The only difference with us is that we've massively expanded the secondary skills (a.k.a. professions) table, and 'social class' largely arises out of what you roll there (e.g. nobility is a small-chance option, slave is a bigger-chance option, etc.). So if you roll 'merchant' your social class is likely a bit higher than if you roll 'farmhand'; and once you've been on a few adventures your social class won't matter anyway as you'll either be richer than kings or dead. :)
That bolded bit sounds quite interesting, can you share any details on the skills?
 


Coroc

Hero
Again, you seem to be ranting about specific players and specific ideas. Nothing about writing a backstory means you think you are better than other people.

And, I want to take a side note to say that "Sorry, but my character would..." isn't always this grand sin against gaming. Yeah, "Sorry, but my character would totally stab you in the back and steal all the treasure." is a jerk move by a jerk player who is trying to hide that fact. But, I've also seen, "Sorry guys, my character wouldn't be able to kill him, he still loves his brother." Which can be an incredibly powerful moment in the story. Or, "Sorry, but my character would grab the kid and run, saving the life of an innocent is more important than saving the king right now."

Absolutes are never actually absolute. "Bad players say this" doesn't mean that "All players who say this are bad."


Also, to the point of GrimDark, I think you aren't fully understanding the point that Azzy was making.

The original usage of Grimdark was for the purposes of parody, when things were so dark, so drenched in violence and blood, that it almost became funny. I think the original Robocop had this, where it was so over the top violent that it was more comedic than terrifying. It's taking things far far beyond where they can still be taken seriously.

For a lot of people, Ravenloft doesn't fit that. And even what you are saying about escaped human experiments doesn't push it that far. IT could, you could rachet it up and up and up until it was Grimdark, but normal horror and grittiness is not Grimdark.

Or to put it in visual language

This is Grimdark
90sestcover_4454.jpg


This is not

113_4984-572525333df78ced1fcd320f.jpg

Yea you are right, only the second picture is outright creepy, what does the bloated water zombie try to inflict on Harley Quinn with his rodents, while surrounded by a drug addict, some evil cultist, the Type-o-negative singer, a knife wielding hobo disguised as an hobbit and a Michael Jackson imitator?

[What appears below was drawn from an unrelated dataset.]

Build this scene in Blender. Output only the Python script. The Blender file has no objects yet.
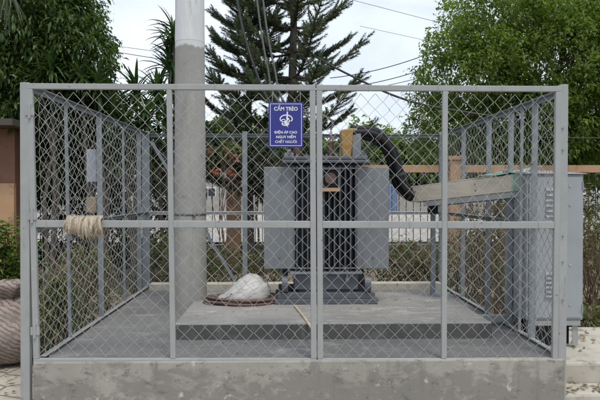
import bpy, math, random
from mathutils import Vector, Matrix, noise
R = math.radians
sc = bpy.context.scene
COL = sc.collection
V = Vector
random.seed(11)
rnd = random.random
def ru(a, b): return a + (b - a) * random.random()
def rg(s): return random.gauss(0, s)

# ------------------------------------------------------------------ camera
CAMZ = 1.60
F = 583.3
YAW = math.atan(13 / F)          # to the right
PIT = math.atan(7 / F)           # down
cam_d = bpy.data.cameras.new('camera'); cam = bpy.data.objects.new('camera', cam_d); COL.objects.link(cam)
cam_d.lens = 35; cam_d.sensor_width = 36; cam_d.clip_end = 1500; cam_d.clip_start = 0.05
cam.location = (0, 0, CAMZ); cam.rotation_euler = (R(90) - PIT, 0, -YAW)
sc.camera = cam
_f = V((math.sin(YAW) * math.cos(PIT), math.cos(YAW) * math.cos(PIT), -math.sin(PIT)))
_r = V((math.cos(YAW), -math.sin(YAW), 0)); _u = _r.cross(_f)
def at(px, py, d):
    """photo pixel -> the point of the plane y = d it shows (used to survey the place)"""
    v = _f + _r * ((px - 300) / F) + _u * ((200 - py) / F)
    return V((0, 0, CAMZ)) + v * (d / v.y)

# ------------------------------------------------------------------ materials
def nt(name):
    m = bpy.data.materials.new(name); m.use_nodes = True
    t = m.node_tree; b = t.nodes['Principled BSDF']
    return m, t, b
def N(t, typ, **kw):
    n = t.nodes.new(typ)
    for k, v in kw.items():
        if k in n.inputs: n.inputs[k].default_value = v
        else: setattr(n, k, v)
    return n
def ramp(t, stops, interp='LINEAR'):
    n = t.nodes.new('ShaderNodeValToRGB'); e = n.color_ramp.elements; n.color_ramp.interpolation = interp
    while len(e) < len(stops): e.new(0.5)
    for el, (p, c) in zip(e, stops):
        el.position = p; el.color = (*c, 1) if len(c) == 3 else c
    return n
def mix(t, fac, a, b, mode='MIX'):
    n = t.nodes.new('ShaderNodeMix'); n.data_type = 'RGBA'; n.blend_type = mode
    for sock, val in ((n.inputs[0], fac), (n.inputs[6], a), (n.inputs[7], b)):
        if hasattr(val, 'is_linked'): t.links.new(val, sock)
        elif isinstance(val, (int, float)): sock.default_value = val
        else: sock.default_value = (*val, 1)
    return n.outputs[2]
def coords(t, scale=(1, 1, 1), rot=(0, 0, 0)):
    c = t.nodes.new('ShaderNodeTexCoord'); mp = t.nodes.new('ShaderNodeMapping')
    mp.inputs['Scale'].default_value = scale; mp.inputs['Rotation'].default_value = rot
    t.links.new(c.outputs['Object'], mp.inputs['Vector']); return mp.outputs[0]
def noise_n(t, vec, scale, detail=6, rough=.6, dist=0):
    n = N(t, 'ShaderNodeTexNoise', Scale=scale, Detail=detail, Roughness=rough, Distortion=dist)
    t.links.new(vec, n.inputs['Vector']); return n.outputs['Fac']
def bump(t, b, h, strength=.3, dist=.01):
    n = N(t, 'ShaderNodeBump', Strength=strength, Distance=dist)
    t.links.new(h, n.inputs['Height']); t.links.new(n.outputs[0], b.inputs['Normal'])
def mat(name, c1, c2=None, scale=6, rough=.6, metal=0, bmp=0, detail=6, stretch=(1, 1, 1), spots=None, spec=None):
    m, t, b = nt(name)
    c2 = c2 or tuple(x * .8 for x in c1)
    v = coords(t, stretch)
    n = noise_n(t, v, scale, detail)
    rp = ramp(t, [(.3, c1), (.7, c2)]); t.links.new(n, rp.inputs[0])
    out = rp.outputs[0]
    if spots:
        sc_, lo, hi, col = spots
        n2 = noise_n(t, v, sc_, 8, .65)
        r2 = ramp(t, [(lo, (0, 0, 0)), (hi, (1, 1, 1))]); t.links.new(n2, r2.inputs[0])
        out = mix(t, r2.outputs[0], out, col)
    t.links.new(out, b.inputs['Base Color'])
    b.inputs['Roughness'].default_value = rough; b.inputs['Metallic'].default_value = metal
    if spec is not None: b.inputs['Specular IOR Level'].default_value = spec
    if bmp: bump(t, b, noise_n(t, v, scale * 5, 4), bmp, .004)
    return m
def leafmat(name, cols, rough=.45, trans=.25):
    m, t, b = nt(name)
    g = t.nodes.new('ShaderNodeNewGeometry')
    st = [(i / max(1, len(cols) - 1), c) for i, c in enumerate(cols)]
    rp = ramp(t, st); t.links.new(g.outputs['Random Per Island'], rp.inputs[0])
    v = coords(t); n = noise_n(t, v, 1.1, 3)
    r2 = ramp(t, [(.35, (.72, .74, .7)), (.65, (1.2, 1.18, 1.1))]); t.links.new(n, r2.inputs[0])
    c = mix(t, 1.0, rp.outputs[0], r2.outputs[0], 'MULTIPLY')
    t.links.new(c, b.inputs['Base Color']); b.inputs['Roughness'].default_value = rough
    tr = t.nodes.new('ShaderNodeBsdfTranslucent')
    c2 = mix(t, 1.0, c, (1.3, 1.5, .6), 'MULTIPLY'); t.links.new(c2, tr.inputs['Color'])
    mx = t.nodes.new('ShaderNodeMixShader'); mx.inputs[0].default_value = trans
    t.links.new(b.outputs[0], mx.inputs[1]); t.links.new(tr.outputs[0], mx.inputs[2])
    t.links.new(mx.outputs[0], t.nodes['Material Output'].inputs['Surface'])
    return m

M = {}
def steel_paint(name, c1, c2):
    m, t, b = nt(name); v = coords(t)
    base = ramp(t, [(.3, c1), (.7, c2)]); t.links.new(noise_n(t, v, 4, 9, .7), base.inputs[0])
    r = ramp(t, [(.60, (0, 0, 0)), (.70, (.7, .7, .7))]); t.links.new(noise_n(t, coords(t, (1, 1, .35)), 9, 9, .7), r.inputs[0])
    o = mix(t, r.outputs[0], base.outputs[0], tuple(x * .62 for x in c2))
    r2 = ramp(t, [(.665, (0, 0, 0)), (.72, (.9, .9, .9))]); t.links.new(noise_n(t, v, 17, 7, .6), r2.inputs[0])
    o = mix(t, r2.outputs[0], o, (.17, .10, .065))
    r3 = ramp(t, [(.69, (0, 0, 0)), (.74, (.8, .8, .8))]); t.links.new(noise_n(t, v, 30, 5, .6), r3.inputs[0])
    o = mix(t, r3.outputs[0], o, tuple(min(.6, x * 1.35) for x in c1))
    t.links.new(o, b.inputs['Base Color']); b.inputs['Roughness'].default_value = .5
    bump(t, b, noise_n(t, v, 40, 5), .2, .003)
    return m
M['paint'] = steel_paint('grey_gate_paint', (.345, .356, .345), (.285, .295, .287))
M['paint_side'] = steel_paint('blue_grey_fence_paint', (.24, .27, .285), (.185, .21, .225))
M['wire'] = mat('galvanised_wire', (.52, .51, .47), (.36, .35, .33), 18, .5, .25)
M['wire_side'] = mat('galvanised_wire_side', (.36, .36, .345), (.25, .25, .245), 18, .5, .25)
M['hinge'] = mat('hinge_steel', (.2, .2, .2), (.13, .12, .11), 30, .5, .4)
M['tank'] = mat('transformer_paint', (.105, .115, .13), (.075, .083, .094), 5, .45, .0, .05)
M['radiator'] = mat('radiator_paint', (.20, .217, .232), (.155, .168, .182), 4, .42, 0, .05, stretch=(2.5, 1, .35), spots=(7, .56, .74, (.115, .115, .112)))
M['fin'] = mat('fin_paint', (.085, .095, .108), (.06, .067, .078), 5, .45)
M['black'] = mat('black_rubber', (.008, .008, .010), (.013, .013, .015), 8, .55, spec=.3)
M['blackwire'] = mat('cable_sheath', (.03, .03, .032), (.045, .045, .048), 8, .6)
M['greywire'] = mat('aluminium_cable', (.09, .09, .095), (.13, .13, .13), 8, .55)
M['ochre'] = mat('ochre_resin', (.42, .26, .075), (.24, .13, .035), 22, .5, 0, .2)
M['porcelain'] = mat('brown_porcelain', (.12, .075, .055), (.09, .055, .04), 8, .2)
M['cabinet'] = mat('cabinet_paint', (.33, .35, .365), (.28, .30, .315), 3.5, .42, 0, .05, spots=(7, .63, .74, (.2, .2, .195)))
M['cabinet_dark'] = mat('cabinet_louvre_paint', (.27, .285, .30), (.22, .235, .245), 5, .45)
M['tray'] = mat('weathered_beige_board', (.58, .52, .42), (.44, .39, .31), 5, .8, 0, .2, stretch=(1, 1, 6))
M['greensheet'] = mat('green_plastic_sheet', (.30, .42, .33), (.2, .31, .24), 6, .5, 0, .1)
M['tan'] = mat('peach_wall_paint', (.50, .31, .175), (.42, .25, .14), 3, .8, 0, .2, spots=(5, .58, .7, (.26, .17, .11)))
M['iron'] = mat('dark_iron', (.035, .037, .04), (.06, .055, .05), 8, .6, .2)
M['bark'] = mat('bark', (.10, .085, .068), (.055, .045, .036), 7, .9, 0, .6, stretch=(1, 1, .3))
M['bark_pale'] = mat('pale_bark', (.21, .17, .12), (.13, .105, .075), 7, .9, 0, .5)
M['twig'] = mat('dry_twig', (.20, .13, .08), (.11, .075, .05), 12, .9)
M['dirt'] = mat('kerb_concrete', (.50, .46, .39), (.39, .36, .30), 5, .85, 0, .3, spots=(9, .55, .68, (.24, .225, .2)))
M['stone'] = mat('stone', (.42, .37, .31), (.27, .24, .2), 8, .9, 0, .4)
M['cord'] = mat('brown_cord', (.085, .055, .045), (.19, .12, .095), 25, .7)
M['stick'] = mat('pale_wood', (.62, .52, .38), (.48, .38, .26), 12, .7)
M['white'] = mat('white_paint', (.72, .73, .75), (.6, .61, .63), 3, .6)
M['sign_blue'] = mat('blue_enamel', (.018, .022, .22), (.022, .028, .19), 6, .35)
M['sign_white'] = mat('white_enamel', (.78, .78, .82), (.7, .7, .75), 9, .4)
M['housewall'] = mat('pale_house_wall', (.40, .38, .335), (.30, .285, .255), 1.5, .9, 0, .1)
M['roof'] = mat('red_tile_roof', (.33, .12, .075), (.24, .09, .06), 3, .8)
M['bluepaint'] = mat('blue_gate_paint', (.16, .25, .42), (.12, .2, .36), 3, .5)
M['brownwall'] = mat('brown_wall', (.24, .12, .075), (.17, .085, .055), 2.5, .85, 0, .2, spots=(4, .58, .7, (.1, .06, .045)))
M['glass'] = mat('dark_pane', (.03, .035, .04), (.02, .025, .03), 3, .15)
M['plate'] = mat('meter_plate', (.37, .40, .45), (.31, .34, .39), 8, .5)
M['brick'] = mat('worn_brown_block', (.36, .27, .19), (.24, .18, .13), 11, .9, 0, .4)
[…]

And now I notice it on third glance, where does this fish come from?
 

Azzy

ᚳᚣᚾᛖᚹᚢᛚᚠ
Whatever it used to mean, now it just means "dark".
So first up, a definition. The term grimdark was originally a pejorative derived from the description of Warhammer 40k description (“In the grim darkness of the far future, there is only war.”)
And then the writers of this subgenre took the “insult” and made it their own. By claiming their own work as grimdark, they striped [sic] the term of its ability to be an insult...​
In fantasy, it usually means you have a dark fantasy setting (more on that later, but we’ll call this necessary but not sufficient) where the rose-colored paint has been scraped off your glasses.​

Source
Well, that's lame. Then again, I'm still likely to ridicule anything that unironically terms itself grimdark—you're still Gwar.
 

Well, that's lame. Then again, I'm still likely to ridicule anything that unironically terms itself grimdark—you're still Gwar.
Nowaday, "grimdark" is sometimes used as 0art of a Noble-Grim Bright-Dark scale.

Noble-Grim: how much of an effect individual actors can have on the state of the world (does the setting support "great men" or can change only be brought about systemically?)

Bright-Dark: the overall tone of the world (optimistic/pessimistic, etc.)

So going off of that:

Noblebright: the world's good, and you can help make it better!
Grimbright: the world's good, but good look helping it improve.
Nobledark: the world sucks, but you have the power to change that.
Grimdark: the world sucks, and you're powerless in the face of that.